Colocar un crucifijo en la pared de un aula se opone a la libertad religiosa y a la libertad de educación, según afirma una sentencia del Tribunal Europeo de Derechos Humanos, de Estrasburgo. Los siete jueces llegaron a esa conclusión por unanimidad, en respuesta al recurso de una familia italiana que, en años anteriores, vio cómo dos tribunales del país no acogían su petición de suprimir el crucifijo de las aulas del instituto de sus hijos.
Aunque las polémicas sobre este tema no son nuevas en Italia, esta vez la reacción ha sido de mayor envergadura, tanto por el contenido como por la dimensión europea del caso. Las respuestas se han caracterizado por el rechazo transversal y casi unánime de la sentencia, que ha sido interpretada –en buena medida– como un intento del aparato burocrático europeo por imponer una determinada visión de la laicidad sin tener en cuenta el verdadero sentir de los pueblos.
El del pueblo italiano se refleja en un sondeo realizado por ISPO con una muestra representativa de la población nacional. La gran mayoría de los encuestados, el 84%, se declaran favorables a la presencia del crucifijo en las escuelas públicas; el 14% sostiene la opinión contraria (margen de error: 3,5%). Es significativo que quienes quieren crucifijos en las aulas sean también mayoría, 68%, entre los que no van nunca a misa.
El Tribunal de Estrasburgo no depende de la Unión Europea, sino del Consejo de Europa, organismo integrado por los 47 países (entre los que figuran Turquía y Rusia) que han firmado el Convenio Europeo de Derechos Humanos (1950). No juzga, por tanto, según la legislación de la UE, que en este campo es inexistente, sino por la convención y sus protocolos adicionales. Hay que subrayar, en todo caso, que se trata de una sentencia provisional, contra la que el gobierno italiano presentará recurso en los próximos días.
La pared vacía
El tribunal ha condenado a Italia porque, según los jueces, los Estados deben “observar la neutralidad confesional en el ámbito de la educación pública”. La exposición “de un símbolo de una determinada confesión en lugares que son utilizados por la autoridades públicas, y especialmente en clase, limita el derecho de los padres a educar a sus hijos conforme con sus propias convicciones y el derecho de los niños a creer o no creer”. El tribunal no acepta la objeción de que, desde hace ya mucho tiempo, el crucifijo en Italia y en Europa no es solo un signo religioso, sino humano y cultural, tal y como es percibido también por los ciudadanos que no profesan la fe cristiana. La sentencia del tribunal, sin embargo, no otorga ningún valor a la tradición de los países.
Uno de los puntos más criticados de la sentencia es precisamente la idea de laicidad que contiene: una visión que es fruto de unas determinadas coordenadas ideológicas, y que no es compartida por buena parte de la población.

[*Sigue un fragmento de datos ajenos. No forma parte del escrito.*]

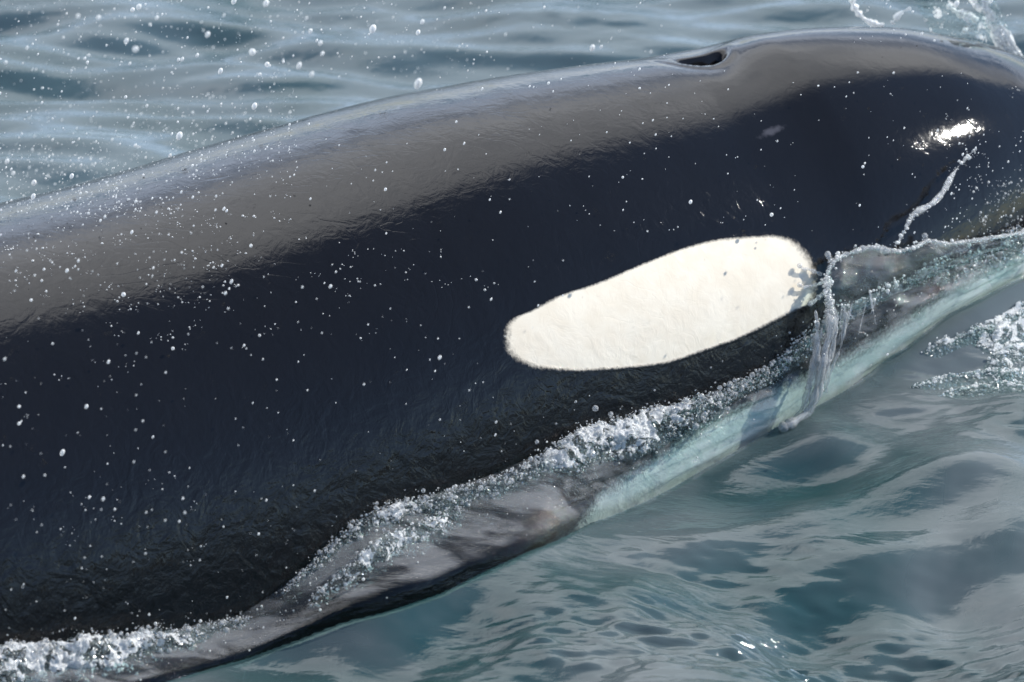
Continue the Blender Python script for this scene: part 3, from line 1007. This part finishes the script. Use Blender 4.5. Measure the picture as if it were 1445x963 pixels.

El tribunal, en efecto, considera la laicidad como neutralidad ante los valores, como supresión de las religiones de la esfera pública. Es una pretendida laicidad que se acaba convirtiendo, a su vez, en una especie de religión impuesta.
Como han escrito algunos comentaristas, mantener la “pared vacía”, según pretende con frío formalismo la sentencia, implica desconocer la vida real, el hecho de que las personas forman parte de una historia, de una sociedad y de una cultura. Y en el caso concreto italiano y europeo, desconocer el papel del cristianismo en esos ámbitos. Europa, como recordó hace años el socialista Giuliano Amato, es un lugar donde hay una cruz cada cien pasos, desde Grecia hasta Suecia (que la tienen incluso en sus banderas). Afirmar la laicidad de las instituciones es algo muy distinto a negar el papel del cristianismo en la sociedad.